Specific Heat Capacity Problem Solving Example

Problem Statement

• Calculate the energy required to heat 20 grams of water.
• Initial temperature: 283°C
• Final temperature: 303°C
• Specific heat capacity of water (C): 4.18 J/g°C

Formula

• Q = mcΔT
  • Q: Energy absorbed (in Joules)
  • m: Mass of the substance (in grams)
  • c: Specific heat capacity (J/g°C)
  • ΔT: Change in temperature (°C)

Steps to Solve

1. Identify What Needs to be Solved

   • Solve for Q (Energy absorbed).

2. Gather Information

   • Mass (m) = 20 grams.
   • Specific heat capacity (c) = 4.18 J/g°C.
   • Initial Temperature (T_initial) = 283°C.
   • Final Temperature (T_final) = 303°C.
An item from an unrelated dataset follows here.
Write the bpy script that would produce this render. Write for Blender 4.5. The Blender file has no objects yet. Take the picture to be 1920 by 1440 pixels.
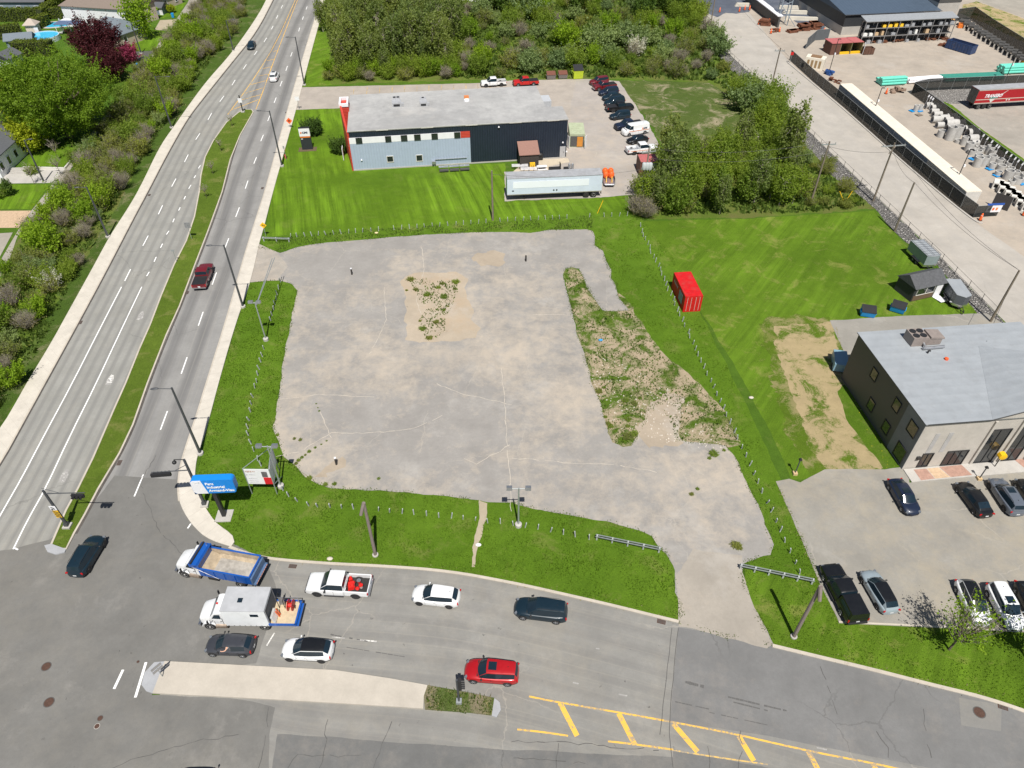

3. Calculate Temperature Change (ΔT)

   • ΔT = T_final - T_initial
   • ΔT = 303°C - 283°C = 20°C

4. Compute Energy (Q)

   • Q = m × c × ΔT
   • Q = 20 g × 4.18 J/g°C × 20°C
   • Q = 1672 Joules

5. Significant Figures

   • Round the answer to three significant figures: 1670 Joules

Conclusion

• The energy needed to increase the temperature of 20 grams of water from 283°C to 303°C is 1670 Joules when rounded to three significant figures.